Exercise brief:
Restate verbatim the lines between the one holding "-1)), M_RIGHT, kind='structure')" and the one holding "side_stone(*a, 300 + i)", both included, and no others.

Dataset extract:

* start *

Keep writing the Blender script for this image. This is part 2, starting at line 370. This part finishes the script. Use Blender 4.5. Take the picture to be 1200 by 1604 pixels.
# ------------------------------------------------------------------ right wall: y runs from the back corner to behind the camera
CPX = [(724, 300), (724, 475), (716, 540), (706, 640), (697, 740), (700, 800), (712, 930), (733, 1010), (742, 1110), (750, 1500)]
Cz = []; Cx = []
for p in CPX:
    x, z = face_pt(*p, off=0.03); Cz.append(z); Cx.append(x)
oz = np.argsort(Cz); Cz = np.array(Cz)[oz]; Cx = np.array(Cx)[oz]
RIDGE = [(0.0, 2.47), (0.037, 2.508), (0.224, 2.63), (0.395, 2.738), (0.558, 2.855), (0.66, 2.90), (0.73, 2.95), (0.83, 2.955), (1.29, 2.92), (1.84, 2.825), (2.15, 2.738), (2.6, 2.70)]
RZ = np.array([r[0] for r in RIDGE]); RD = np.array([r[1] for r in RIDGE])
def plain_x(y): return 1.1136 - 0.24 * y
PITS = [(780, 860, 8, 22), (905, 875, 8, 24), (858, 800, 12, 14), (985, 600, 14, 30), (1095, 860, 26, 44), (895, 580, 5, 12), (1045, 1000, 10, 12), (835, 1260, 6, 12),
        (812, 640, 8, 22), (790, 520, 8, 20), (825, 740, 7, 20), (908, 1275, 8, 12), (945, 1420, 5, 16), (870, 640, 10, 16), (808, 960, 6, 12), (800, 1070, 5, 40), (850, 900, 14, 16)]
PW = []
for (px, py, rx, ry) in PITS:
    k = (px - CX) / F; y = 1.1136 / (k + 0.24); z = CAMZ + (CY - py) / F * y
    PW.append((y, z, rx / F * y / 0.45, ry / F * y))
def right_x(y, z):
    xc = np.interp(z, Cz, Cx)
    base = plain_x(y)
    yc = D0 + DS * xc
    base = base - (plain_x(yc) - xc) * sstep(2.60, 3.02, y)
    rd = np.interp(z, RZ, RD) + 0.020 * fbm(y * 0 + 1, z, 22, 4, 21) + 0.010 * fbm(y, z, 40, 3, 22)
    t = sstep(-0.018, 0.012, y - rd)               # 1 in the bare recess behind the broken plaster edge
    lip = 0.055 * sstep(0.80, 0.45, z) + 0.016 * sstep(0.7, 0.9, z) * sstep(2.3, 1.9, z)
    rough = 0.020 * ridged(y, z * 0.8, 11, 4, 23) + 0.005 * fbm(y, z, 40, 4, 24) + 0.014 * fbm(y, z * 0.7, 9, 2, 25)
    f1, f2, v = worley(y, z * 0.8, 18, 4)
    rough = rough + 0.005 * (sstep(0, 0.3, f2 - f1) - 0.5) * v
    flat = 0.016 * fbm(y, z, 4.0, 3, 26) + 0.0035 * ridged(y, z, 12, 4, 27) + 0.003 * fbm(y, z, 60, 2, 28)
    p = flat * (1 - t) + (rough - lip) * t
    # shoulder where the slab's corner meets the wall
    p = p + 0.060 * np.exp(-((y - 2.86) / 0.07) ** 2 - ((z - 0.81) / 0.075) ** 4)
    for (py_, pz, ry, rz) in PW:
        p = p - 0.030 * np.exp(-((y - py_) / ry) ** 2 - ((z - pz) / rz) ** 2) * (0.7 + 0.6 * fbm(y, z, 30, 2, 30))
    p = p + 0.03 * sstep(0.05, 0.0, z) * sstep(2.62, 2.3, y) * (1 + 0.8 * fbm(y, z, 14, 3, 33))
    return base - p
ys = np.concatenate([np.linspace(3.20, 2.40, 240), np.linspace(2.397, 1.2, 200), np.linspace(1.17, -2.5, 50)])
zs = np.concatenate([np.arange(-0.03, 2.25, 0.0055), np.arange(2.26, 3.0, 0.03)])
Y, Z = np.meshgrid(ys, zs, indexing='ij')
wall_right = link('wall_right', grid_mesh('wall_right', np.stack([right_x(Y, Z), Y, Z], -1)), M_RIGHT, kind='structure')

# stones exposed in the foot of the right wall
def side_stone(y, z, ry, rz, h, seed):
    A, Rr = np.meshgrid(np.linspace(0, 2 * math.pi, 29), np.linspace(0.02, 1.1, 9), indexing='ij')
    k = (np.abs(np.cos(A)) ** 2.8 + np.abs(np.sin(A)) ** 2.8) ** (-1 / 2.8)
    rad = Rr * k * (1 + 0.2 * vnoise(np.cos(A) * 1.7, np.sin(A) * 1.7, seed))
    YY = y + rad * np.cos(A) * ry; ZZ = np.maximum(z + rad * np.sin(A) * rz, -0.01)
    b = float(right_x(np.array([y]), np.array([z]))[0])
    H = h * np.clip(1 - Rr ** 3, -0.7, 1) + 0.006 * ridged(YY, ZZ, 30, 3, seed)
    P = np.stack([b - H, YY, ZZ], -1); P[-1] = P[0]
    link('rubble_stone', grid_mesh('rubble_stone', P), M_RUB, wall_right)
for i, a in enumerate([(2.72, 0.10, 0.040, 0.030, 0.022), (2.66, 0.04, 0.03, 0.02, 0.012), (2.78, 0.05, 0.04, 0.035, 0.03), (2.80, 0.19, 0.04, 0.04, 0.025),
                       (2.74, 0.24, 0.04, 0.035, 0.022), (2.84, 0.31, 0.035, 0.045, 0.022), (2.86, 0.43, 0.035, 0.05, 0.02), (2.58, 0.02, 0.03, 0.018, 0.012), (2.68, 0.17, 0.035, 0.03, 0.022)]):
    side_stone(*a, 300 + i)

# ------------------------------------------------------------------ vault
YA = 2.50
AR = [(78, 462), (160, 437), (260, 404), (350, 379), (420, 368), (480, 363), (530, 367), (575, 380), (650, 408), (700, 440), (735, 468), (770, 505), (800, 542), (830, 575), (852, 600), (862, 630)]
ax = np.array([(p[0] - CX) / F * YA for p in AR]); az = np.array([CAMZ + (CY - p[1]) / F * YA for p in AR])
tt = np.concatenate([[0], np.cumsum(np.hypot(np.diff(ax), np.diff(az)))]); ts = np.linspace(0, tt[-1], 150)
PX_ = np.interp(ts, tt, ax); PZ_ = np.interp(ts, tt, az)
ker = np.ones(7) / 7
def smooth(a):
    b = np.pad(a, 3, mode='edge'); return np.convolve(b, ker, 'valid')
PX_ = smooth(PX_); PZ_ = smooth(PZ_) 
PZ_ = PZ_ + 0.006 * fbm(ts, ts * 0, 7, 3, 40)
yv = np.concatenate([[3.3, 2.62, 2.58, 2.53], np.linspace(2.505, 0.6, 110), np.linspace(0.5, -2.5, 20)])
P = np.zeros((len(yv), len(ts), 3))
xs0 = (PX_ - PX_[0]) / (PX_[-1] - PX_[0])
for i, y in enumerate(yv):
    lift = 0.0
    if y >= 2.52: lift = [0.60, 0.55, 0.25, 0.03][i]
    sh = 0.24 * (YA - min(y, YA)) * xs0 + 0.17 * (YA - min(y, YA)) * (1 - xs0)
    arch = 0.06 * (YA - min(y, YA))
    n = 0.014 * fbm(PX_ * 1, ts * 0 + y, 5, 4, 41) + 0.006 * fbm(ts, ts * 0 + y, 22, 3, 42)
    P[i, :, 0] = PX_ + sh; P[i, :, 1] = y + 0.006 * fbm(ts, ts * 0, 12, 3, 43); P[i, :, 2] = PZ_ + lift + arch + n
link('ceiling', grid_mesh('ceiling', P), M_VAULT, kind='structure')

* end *

Worked solution:
wall_right = link('wall_right', grid_mesh('wall_right', np.stack([right_x(Y, Z), Y, Z], -1)), M_RIGHT, kind='structure')

# stones exposed in the foot of the right wall
def side_stone(y, z, ry, rz, h, seed):
    A, Rr = np.meshgrid(np.linspace(0, 2 * math.pi, 29), np.linspace(0.02, 1.1, 9), indexing='ij')
    k = (np.abs(np.cos(A)) ** 2.8 + np.abs(np.sin(A)) ** 2.8) ** (-1 / 2.8)
    rad = Rr * k * (1 + 0.2 * vnoise(np.cos(A) * 1.7, np.sin(A) * 1.7, seed))
    YY = y + rad * np.cos(A) * ry; ZZ = np.maximum(z + rad * np.sin(A) * rz, -0.01)
    b = float(right_x(np.array([y]), np.array([z]))[0])
    H = h * np.clip(1 - Rr ** 3, -0.7, 1) + 0.006 * ridged(YY, ZZ, 30, 3, seed)
    P = np.stack([b - H, YY, ZZ], -1); P[-1] = P[0]
    link('rubble_stone', grid_mesh('rubble_stone', P), M_RUB, wall_right)
for i, a in enumerate([(2.72, 0.10, 0.040, 0.030, 0.022), (2.66, 0.04, 0.03, 0.02, 0.012), (2.78, 0.05, 0.04, 0.035, 0.03), (2.80, 0.19, 0.04, 0.04, 0.025),
                       (2.74, 0.24, 0.04, 0.035, 0.022), (2.84, 0.31, 0.035, 0.045, 0.022), (2.86, 0.43, 0.035, 0.05, 0.02), (2.58, 0.02, 0.03, 0.018, 0.012), (2.68, 0.17, 0.035, 0.03, 0.022)]):
    side_stone(*a, 300 + i)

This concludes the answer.